■ TASK STATEMENT:
Reproduce each of the lines word for word.

---*---

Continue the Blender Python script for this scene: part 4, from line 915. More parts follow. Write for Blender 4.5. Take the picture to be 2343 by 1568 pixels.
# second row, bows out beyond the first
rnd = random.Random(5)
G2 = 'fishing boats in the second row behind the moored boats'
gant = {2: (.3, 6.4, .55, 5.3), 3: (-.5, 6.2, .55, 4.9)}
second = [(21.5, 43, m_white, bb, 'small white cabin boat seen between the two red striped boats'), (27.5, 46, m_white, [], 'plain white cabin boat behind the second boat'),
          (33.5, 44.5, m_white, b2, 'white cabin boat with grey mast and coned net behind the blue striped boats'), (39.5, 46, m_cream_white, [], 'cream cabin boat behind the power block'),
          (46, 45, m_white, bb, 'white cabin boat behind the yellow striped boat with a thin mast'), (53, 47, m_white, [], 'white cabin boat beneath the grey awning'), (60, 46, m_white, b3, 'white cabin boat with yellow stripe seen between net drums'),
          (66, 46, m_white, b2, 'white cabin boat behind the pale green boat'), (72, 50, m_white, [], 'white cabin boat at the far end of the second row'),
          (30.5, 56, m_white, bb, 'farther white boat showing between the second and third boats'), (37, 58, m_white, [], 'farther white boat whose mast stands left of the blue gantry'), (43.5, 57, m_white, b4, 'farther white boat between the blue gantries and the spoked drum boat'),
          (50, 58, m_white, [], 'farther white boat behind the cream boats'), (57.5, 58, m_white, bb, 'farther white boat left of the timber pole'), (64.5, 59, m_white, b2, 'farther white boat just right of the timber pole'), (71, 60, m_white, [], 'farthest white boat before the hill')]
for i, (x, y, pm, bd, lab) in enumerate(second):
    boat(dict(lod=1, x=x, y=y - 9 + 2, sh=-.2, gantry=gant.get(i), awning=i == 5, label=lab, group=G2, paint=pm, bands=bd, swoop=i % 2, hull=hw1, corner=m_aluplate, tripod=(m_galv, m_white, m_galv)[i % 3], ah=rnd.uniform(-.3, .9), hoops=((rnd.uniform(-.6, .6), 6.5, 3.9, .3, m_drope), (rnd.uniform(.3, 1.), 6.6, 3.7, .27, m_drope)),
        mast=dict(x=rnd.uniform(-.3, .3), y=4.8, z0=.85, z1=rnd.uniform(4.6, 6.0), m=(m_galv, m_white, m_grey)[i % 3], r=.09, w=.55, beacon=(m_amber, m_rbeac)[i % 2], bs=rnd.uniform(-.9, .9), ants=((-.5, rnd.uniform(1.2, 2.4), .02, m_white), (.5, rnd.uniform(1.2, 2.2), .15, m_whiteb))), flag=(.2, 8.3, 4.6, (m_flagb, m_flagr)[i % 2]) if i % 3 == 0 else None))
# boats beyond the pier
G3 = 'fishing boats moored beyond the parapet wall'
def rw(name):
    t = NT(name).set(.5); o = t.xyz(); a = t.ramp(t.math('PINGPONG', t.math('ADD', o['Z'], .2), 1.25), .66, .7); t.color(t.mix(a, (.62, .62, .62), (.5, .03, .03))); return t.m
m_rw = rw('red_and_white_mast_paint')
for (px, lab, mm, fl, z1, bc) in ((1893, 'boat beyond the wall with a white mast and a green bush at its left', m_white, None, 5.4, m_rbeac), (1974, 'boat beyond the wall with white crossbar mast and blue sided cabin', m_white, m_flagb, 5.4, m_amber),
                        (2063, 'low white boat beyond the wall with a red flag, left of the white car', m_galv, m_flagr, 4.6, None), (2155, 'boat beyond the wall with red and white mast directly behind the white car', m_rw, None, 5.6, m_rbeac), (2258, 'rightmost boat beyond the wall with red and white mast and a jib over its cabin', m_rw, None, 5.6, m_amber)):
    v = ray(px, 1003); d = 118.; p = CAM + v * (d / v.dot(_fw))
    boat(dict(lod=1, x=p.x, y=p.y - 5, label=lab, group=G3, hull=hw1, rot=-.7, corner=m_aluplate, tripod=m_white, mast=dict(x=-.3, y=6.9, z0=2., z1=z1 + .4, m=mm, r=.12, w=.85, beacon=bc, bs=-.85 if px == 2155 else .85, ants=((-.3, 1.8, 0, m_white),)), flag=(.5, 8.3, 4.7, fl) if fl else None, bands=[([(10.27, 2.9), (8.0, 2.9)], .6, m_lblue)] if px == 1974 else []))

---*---

■ ANSWER FOR THE TASK:
Continue the Blender Python script for this scene: part 4, from line 915. More parts follow. Write for Blender 4.5. Take the picture to be 2343 by 1568 pixels.
# second row, bows out beyond the first
rnd = random.Random(5)
G2 = 'fishing boats in the second row behind the moored boats'
gant = {2: (.3, 6.4, .55, 5.3), 3: (-.5, 6.2, .55, 4.9)}
second = [(21.5, 43, m_white, bb, 'small white cabin boat seen between the two red striped boats'), (27.5, 46, m_white, [], 'plain white cabin boat behind the second boat'),
          (33.5, 44.5, m_white, b2, 'white cabin boat with grey mast and coned net behind the blue striped boats'), (39.5, 46, m_cream_white, [], 'cream cabin boat behind the power block'),
          (46, 45, m_white, bb, 'white cabin boat behind the yellow striped boat with a thin mast'), (53, 47, m_white, [], 'white cabin boat beneath the grey awning'), (60, 46, m_white, b3, 'white cabin boat with yellow stripe seen between net drums'),
          (66, 46, m_white, b2, 'white cabin boat behind the pale green boat'), (72, 50, m_white, [], 'white cabin boat at the far end of the second row'),
          (30.5, 56, m_white, bb, 'farther white boat showing between the second and third boats'), (37, 58, m_white, [], 'farther white boat whose mast stands left of the blue gantry'), (43.5, 57, m_white, b4, 'farther white boat between the blue gantries and the spoked drum boat'),
          (50, 58, m_white, [], 'farther white boat behind the cream boats'), (57.5, 58, m_white, bb, 'farther white boat left of the timber pole'), (64.5, 59, m_white, b2, 'farther white boat just right of the timber pole'), (71, 60, m_white, [], 'farthest white boat before the hill')]
for i, (x, y, pm, bd, lab) in enumerate(second):
    boat(dict(lod=1, x=x, y=y - 9 + 2, sh=-.2, gantry=gant.get(i), awning=i == 5, label=lab, group=G2, paint=pm, bands=bd, swoop=i % 2, hull=hw1, corner=m_aluplate, tripod=(m_galv, m_white, m_galv)[i % 3], ah=rnd.uniform(-.3, .9), hoops=((rnd.uniform(-.6, .6), 6.5, 3.9, .3, m_drope), (rnd.uniform(.3, 1.), 6.6, 3.7, .27, m_drope)),
        mast=dict(x=rnd.uniform(-.3, .3), y=4.8, z0=.85, z1=rnd.uniform(4.6, 6.0), m=(m_galv, m_white, m_grey)[i % 3], r=.09, w=.55, beacon=(m_amber, m_rbeac)[i % 2], bs=rnd.uniform(-.9, .9), ants=((-.5, rnd.uniform(1.2, 2.4), .02, m_white), (.5, rnd.uniform(1.2, 2.2), .15, m_whiteb))), flag=(.2, 8.3, 4.6, (m_flagb, m_flagr)[i % 2]) if i % 3 == 0 else None))
# boats beyond the pier
G3 = 'fishing boats moored beyond the parapet wall'
def rw(name):
    t = NT(name).set(.5); o = t.xyz(); a = t.ramp(t.math('PINGPONG', t.math('ADD', o['Z'], .2), 1.25), .66, .7); t.color(t.mix(a, (.62, .62, .62), (.5, .03, .03))); return t.m
m_rw = rw('red_and_white_mast_paint')
for (px, lab, mm, fl, z1, bc) in ((1893, 'boat beyond the wall with a white mast and a green bush at its left', m_white, None, 5.4, m_rbeac), (1974, 'boat beyond the wall with white crossbar mast and blue sided cabin', m_white, m_flagb, 5.4, m_amber),
                        (2063, 'low white boat beyond the wall with a red flag, left of the white car', m_galv, m_flagr, 4.6, None), (2155, 'boat beyond the wall with red and white mast directly behind the white car', m_rw, None, 5.6, m_rbeac), (2258, 'rightmost boat beyond the wall with red and white mast and a jib over its cabin', m_rw, None, 5.6, m_amber)):
    v = ray(px, 1003); d = 118.; p = CAM + v * (d / v.dot(_fw))
    boat(dict(lod=1, x=p.x, y=p.y - 5, label=lab, group=G3, hull=hw1, rot=-.7, corner=m_aluplate, tripod=m_white, mast=dict(x=-.3, y=6.9, z0=2., z1=z1 + .4, m=mm, r=.12, w=.85, beacon=bc, bs=-.85 if px == 2155 else .85, ants=((-.3, 1.8, 0, m_white),)), flag=(.5, 8.3, 4.7, fl) if fl else None, bands=[([(10.27, 2.9), (8.0, 2.9)], .6, m_lblue)] if px == 1974 else []))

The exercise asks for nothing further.